What is asked>
The listing below contains a span that opens with the line containing "The Blender Python script for this scene continues." and closes with the line containing "q = G(); q.add(g, base_m);". Return that span exactly.

(Source records)
=-=-=-=-=

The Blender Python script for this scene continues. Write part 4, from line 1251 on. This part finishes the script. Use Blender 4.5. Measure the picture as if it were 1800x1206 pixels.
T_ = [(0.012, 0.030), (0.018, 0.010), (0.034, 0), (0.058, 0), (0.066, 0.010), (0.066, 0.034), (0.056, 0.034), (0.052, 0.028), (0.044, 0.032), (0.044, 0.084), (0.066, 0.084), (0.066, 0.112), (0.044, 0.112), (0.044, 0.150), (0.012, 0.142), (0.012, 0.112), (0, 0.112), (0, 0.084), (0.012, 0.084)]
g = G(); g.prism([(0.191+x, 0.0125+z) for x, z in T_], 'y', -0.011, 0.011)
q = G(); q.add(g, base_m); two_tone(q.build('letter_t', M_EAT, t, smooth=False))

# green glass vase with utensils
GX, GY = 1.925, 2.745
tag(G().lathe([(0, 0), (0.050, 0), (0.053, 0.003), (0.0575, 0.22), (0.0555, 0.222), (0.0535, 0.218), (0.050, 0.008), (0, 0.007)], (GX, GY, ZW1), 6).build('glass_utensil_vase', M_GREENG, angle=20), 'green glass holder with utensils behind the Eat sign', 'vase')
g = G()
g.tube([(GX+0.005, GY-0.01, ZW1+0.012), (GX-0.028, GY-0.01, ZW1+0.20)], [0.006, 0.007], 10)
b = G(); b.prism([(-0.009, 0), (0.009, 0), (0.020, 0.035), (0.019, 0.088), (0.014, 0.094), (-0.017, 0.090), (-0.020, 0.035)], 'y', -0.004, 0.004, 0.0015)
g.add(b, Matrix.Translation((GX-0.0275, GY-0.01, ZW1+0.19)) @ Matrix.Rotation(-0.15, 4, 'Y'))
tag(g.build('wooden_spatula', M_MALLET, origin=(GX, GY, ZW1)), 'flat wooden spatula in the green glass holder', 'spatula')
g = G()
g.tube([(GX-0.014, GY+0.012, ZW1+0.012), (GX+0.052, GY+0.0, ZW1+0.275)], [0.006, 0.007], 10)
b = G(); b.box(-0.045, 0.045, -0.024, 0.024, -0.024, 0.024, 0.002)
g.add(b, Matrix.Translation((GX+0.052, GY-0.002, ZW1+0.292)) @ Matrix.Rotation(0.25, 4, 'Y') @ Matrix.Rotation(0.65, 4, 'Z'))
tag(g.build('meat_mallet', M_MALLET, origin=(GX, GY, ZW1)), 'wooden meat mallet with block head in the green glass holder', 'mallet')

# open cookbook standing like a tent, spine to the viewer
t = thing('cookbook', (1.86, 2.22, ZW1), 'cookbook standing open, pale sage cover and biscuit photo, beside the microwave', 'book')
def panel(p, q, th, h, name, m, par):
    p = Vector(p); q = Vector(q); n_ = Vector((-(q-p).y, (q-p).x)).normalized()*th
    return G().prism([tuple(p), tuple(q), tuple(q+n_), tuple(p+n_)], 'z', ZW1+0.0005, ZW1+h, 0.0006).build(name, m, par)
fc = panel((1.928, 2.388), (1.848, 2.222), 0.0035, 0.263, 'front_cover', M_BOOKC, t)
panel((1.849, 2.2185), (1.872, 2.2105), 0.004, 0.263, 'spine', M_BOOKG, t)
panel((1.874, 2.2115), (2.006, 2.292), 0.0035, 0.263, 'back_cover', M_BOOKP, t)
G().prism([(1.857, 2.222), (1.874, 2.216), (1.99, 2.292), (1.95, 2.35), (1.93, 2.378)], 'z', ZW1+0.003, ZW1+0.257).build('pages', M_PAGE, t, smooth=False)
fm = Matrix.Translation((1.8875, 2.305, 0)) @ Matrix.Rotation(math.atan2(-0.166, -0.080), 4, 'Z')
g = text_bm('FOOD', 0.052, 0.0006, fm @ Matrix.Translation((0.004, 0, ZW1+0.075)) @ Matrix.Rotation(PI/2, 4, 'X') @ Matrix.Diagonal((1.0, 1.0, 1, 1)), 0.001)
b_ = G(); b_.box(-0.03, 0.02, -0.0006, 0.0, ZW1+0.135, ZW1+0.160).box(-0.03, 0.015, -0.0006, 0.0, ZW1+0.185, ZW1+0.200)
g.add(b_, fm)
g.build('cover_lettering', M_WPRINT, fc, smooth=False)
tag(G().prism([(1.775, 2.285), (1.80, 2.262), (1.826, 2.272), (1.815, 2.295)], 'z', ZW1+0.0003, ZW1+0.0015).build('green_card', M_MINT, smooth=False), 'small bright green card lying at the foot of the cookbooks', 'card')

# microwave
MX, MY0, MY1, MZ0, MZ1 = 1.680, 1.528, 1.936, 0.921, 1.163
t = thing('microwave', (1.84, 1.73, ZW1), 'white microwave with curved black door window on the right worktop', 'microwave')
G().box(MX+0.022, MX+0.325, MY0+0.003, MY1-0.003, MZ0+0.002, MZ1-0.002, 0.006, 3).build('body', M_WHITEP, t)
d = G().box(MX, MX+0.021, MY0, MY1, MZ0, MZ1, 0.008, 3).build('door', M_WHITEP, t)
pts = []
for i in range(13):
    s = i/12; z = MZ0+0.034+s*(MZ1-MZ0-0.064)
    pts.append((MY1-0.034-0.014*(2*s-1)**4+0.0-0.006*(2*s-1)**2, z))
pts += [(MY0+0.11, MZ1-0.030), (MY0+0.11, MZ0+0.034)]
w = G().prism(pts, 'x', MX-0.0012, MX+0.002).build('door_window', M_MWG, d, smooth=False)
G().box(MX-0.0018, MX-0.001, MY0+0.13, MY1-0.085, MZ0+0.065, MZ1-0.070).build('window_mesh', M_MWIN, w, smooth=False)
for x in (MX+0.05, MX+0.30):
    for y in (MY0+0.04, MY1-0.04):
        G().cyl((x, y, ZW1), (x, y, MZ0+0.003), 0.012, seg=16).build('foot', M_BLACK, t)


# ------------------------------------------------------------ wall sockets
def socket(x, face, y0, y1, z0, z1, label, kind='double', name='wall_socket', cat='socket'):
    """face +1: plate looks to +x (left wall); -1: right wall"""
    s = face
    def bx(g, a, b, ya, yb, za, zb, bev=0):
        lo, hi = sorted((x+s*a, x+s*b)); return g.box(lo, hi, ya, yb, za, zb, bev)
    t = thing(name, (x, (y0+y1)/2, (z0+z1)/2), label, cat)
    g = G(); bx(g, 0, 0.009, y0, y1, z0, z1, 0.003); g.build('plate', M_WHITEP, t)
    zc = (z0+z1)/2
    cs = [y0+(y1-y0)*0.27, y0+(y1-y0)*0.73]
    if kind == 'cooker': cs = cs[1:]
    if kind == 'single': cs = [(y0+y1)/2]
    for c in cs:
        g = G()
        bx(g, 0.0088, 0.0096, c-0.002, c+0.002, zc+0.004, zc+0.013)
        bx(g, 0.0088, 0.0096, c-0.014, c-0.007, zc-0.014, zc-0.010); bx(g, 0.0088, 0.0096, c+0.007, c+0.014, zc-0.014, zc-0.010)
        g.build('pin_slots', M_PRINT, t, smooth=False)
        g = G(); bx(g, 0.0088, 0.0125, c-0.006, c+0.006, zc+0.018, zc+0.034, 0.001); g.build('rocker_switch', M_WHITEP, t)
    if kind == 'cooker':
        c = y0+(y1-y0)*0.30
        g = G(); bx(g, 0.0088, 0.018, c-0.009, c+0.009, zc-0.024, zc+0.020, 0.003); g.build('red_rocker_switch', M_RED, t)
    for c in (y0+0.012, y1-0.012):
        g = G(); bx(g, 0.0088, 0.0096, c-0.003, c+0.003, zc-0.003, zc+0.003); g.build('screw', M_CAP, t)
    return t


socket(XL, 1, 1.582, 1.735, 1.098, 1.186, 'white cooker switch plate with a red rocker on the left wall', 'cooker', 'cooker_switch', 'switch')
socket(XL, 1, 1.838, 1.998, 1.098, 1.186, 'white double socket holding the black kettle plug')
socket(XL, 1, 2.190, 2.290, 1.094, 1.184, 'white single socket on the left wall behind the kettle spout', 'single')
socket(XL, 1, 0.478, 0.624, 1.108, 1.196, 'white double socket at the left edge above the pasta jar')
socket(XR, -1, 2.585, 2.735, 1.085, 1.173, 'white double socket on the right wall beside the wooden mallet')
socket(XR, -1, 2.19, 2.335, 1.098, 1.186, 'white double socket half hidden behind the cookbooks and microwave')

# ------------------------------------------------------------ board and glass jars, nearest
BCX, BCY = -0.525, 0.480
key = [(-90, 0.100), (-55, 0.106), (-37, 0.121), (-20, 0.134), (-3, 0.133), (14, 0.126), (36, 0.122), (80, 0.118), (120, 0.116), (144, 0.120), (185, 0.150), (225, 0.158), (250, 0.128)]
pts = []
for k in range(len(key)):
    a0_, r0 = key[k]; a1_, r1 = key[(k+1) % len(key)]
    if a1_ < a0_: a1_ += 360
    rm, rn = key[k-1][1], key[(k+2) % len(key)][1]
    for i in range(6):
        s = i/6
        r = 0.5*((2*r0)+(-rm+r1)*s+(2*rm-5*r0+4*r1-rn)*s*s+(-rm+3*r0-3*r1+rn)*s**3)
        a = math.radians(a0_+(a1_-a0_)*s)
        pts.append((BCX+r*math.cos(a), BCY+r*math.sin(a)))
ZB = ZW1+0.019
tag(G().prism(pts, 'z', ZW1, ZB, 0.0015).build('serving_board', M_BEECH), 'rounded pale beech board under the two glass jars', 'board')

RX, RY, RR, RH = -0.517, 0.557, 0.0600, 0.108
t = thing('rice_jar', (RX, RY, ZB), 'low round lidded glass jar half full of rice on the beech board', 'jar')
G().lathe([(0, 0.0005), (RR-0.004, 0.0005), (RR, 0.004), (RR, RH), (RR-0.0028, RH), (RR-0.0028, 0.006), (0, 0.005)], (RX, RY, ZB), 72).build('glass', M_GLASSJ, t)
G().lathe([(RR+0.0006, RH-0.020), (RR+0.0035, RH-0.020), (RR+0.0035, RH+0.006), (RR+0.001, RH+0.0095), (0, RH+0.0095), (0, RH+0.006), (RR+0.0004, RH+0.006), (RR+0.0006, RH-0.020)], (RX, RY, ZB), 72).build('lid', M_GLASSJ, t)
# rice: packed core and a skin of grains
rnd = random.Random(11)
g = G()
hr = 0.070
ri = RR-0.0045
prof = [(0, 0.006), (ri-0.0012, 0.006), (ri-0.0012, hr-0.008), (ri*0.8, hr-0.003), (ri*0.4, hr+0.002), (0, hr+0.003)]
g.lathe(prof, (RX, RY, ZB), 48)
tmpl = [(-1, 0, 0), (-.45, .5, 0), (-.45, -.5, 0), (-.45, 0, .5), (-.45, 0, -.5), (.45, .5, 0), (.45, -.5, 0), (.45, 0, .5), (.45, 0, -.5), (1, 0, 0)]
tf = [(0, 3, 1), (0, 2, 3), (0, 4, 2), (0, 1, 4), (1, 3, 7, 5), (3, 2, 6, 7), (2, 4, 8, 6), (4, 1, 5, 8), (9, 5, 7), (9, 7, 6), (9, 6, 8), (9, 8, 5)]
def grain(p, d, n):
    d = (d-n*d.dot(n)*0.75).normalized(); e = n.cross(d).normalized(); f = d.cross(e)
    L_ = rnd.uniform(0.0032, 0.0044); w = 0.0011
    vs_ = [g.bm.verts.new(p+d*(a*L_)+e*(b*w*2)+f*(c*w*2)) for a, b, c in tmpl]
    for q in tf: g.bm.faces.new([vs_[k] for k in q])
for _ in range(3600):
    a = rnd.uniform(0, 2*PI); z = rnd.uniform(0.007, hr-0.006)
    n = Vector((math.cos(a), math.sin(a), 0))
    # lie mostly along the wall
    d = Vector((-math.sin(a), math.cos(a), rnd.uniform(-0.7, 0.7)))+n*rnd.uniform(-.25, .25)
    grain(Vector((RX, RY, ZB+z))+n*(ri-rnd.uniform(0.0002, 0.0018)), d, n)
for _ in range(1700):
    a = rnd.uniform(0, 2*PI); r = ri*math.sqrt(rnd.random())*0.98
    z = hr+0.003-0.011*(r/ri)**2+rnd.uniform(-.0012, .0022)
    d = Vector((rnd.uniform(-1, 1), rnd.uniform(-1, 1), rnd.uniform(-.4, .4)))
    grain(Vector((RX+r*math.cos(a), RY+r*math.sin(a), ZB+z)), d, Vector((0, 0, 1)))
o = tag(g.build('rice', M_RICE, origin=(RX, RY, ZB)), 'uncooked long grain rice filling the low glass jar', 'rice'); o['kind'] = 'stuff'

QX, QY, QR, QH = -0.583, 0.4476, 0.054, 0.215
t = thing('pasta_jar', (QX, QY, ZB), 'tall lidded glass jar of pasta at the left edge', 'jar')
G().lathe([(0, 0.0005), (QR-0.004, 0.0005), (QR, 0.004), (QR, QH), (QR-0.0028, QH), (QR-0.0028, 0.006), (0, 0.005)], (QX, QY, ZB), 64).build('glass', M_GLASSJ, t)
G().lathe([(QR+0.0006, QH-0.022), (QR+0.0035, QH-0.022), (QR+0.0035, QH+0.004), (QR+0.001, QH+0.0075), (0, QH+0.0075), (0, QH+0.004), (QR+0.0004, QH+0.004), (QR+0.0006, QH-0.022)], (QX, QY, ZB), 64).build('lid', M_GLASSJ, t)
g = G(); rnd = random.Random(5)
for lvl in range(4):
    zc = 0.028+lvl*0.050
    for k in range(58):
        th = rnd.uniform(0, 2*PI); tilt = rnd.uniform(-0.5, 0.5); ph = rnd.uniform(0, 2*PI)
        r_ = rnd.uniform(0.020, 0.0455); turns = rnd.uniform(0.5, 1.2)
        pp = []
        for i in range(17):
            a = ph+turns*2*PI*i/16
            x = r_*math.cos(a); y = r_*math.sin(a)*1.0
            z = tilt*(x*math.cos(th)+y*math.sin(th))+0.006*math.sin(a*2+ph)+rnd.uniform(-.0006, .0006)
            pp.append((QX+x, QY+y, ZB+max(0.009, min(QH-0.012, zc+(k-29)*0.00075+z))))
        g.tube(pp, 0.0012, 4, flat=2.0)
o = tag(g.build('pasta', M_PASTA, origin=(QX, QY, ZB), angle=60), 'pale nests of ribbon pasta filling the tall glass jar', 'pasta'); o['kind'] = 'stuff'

=-=-=-=-=

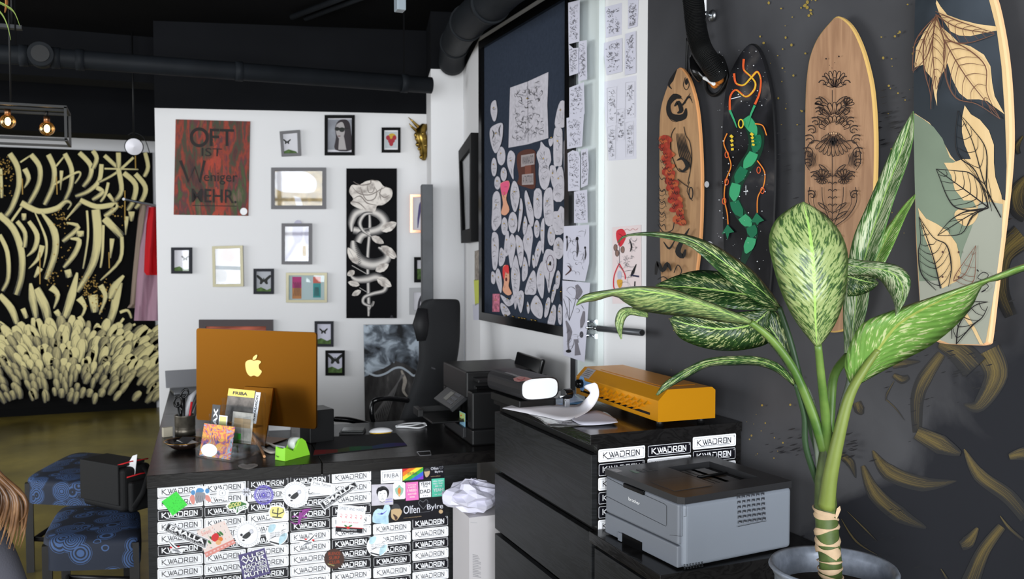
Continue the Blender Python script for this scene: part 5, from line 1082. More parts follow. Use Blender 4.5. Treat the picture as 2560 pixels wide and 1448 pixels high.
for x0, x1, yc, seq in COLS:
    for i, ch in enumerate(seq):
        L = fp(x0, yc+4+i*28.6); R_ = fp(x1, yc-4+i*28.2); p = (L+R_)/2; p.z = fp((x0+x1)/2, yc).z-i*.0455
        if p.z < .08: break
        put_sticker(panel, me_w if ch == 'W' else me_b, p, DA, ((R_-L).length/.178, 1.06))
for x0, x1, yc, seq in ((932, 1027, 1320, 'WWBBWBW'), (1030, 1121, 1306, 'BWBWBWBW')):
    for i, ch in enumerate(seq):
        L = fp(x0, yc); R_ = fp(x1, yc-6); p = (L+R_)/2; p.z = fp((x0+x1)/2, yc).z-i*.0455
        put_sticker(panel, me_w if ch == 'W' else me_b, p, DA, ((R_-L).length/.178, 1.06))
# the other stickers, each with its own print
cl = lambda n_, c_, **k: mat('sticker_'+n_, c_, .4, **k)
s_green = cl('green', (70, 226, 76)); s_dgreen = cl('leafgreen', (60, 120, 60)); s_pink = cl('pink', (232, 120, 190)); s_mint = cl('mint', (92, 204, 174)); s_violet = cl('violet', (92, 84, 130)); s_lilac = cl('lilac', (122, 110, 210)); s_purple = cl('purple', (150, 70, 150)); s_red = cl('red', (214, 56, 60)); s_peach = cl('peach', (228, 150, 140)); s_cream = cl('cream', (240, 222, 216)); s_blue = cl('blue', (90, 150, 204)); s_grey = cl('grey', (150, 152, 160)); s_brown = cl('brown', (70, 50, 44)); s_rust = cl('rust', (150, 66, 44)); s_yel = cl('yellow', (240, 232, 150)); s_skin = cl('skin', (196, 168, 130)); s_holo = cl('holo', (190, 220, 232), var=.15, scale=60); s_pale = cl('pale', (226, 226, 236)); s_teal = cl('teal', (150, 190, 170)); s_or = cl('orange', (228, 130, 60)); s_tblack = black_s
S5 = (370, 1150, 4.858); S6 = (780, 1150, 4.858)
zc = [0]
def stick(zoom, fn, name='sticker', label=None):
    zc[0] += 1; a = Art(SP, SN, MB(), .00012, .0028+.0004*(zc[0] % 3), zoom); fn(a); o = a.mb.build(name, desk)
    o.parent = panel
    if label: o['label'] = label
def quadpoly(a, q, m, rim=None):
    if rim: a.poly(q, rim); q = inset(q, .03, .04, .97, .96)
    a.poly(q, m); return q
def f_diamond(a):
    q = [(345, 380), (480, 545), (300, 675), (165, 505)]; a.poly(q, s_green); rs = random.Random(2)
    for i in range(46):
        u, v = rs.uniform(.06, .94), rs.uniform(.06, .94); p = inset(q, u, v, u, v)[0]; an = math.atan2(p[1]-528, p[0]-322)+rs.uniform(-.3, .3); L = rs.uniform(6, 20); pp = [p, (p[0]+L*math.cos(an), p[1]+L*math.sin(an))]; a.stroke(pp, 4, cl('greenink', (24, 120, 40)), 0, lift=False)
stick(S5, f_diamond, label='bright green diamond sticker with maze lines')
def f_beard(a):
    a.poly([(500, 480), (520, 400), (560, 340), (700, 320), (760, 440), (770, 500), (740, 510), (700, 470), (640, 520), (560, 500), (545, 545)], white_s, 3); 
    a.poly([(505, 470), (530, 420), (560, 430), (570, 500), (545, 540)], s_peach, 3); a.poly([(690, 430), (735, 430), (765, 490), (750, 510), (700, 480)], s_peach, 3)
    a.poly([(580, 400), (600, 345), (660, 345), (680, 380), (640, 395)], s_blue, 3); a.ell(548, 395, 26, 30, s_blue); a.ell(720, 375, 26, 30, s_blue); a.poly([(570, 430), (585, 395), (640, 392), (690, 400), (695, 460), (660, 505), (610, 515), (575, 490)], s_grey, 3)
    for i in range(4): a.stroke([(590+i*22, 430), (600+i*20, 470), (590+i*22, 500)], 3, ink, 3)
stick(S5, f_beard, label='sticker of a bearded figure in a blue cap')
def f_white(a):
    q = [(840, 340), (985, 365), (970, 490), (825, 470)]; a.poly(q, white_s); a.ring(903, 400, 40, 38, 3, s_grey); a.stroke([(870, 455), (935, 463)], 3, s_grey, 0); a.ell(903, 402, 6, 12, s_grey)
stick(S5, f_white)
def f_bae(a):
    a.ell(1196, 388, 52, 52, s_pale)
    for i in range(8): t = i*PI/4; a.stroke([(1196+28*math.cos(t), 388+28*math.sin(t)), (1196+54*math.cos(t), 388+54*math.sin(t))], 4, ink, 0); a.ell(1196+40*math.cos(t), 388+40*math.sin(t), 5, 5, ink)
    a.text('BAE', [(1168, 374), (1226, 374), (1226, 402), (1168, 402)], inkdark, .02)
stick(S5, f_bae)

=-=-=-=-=

Right answer>
The Blender Python script for this scene continues. Write part 4, from line 1251 on. This part finishes the script. Use Blender 4.5. Measure the picture as if it were 1800x1206 pixels.
T_ = [(0.012, 0.030), (0.018, 0.010), (0.034, 0), (0.058, 0), (0.066, 0.010), (0.066, 0.034), (0.056, 0.034), (0.052, 0.028), (0.044, 0.032), (0.044, 0.084), (0.066, 0.084), (0.066, 0.112), (0.044, 0.112), (0.044, 0.150), (0.012, 0.142), (0.012, 0.112), (0, 0.112), (0, 0.084), (0.012, 0.084)]
g = G(); g.prism([(0.191+x, 0.0125+z) for x, z in T_], 'y', -0.011, 0.011)
q = G(); q.add(g, base_m); two_tone(q.build('letter_t', M_EAT, t, smooth=False))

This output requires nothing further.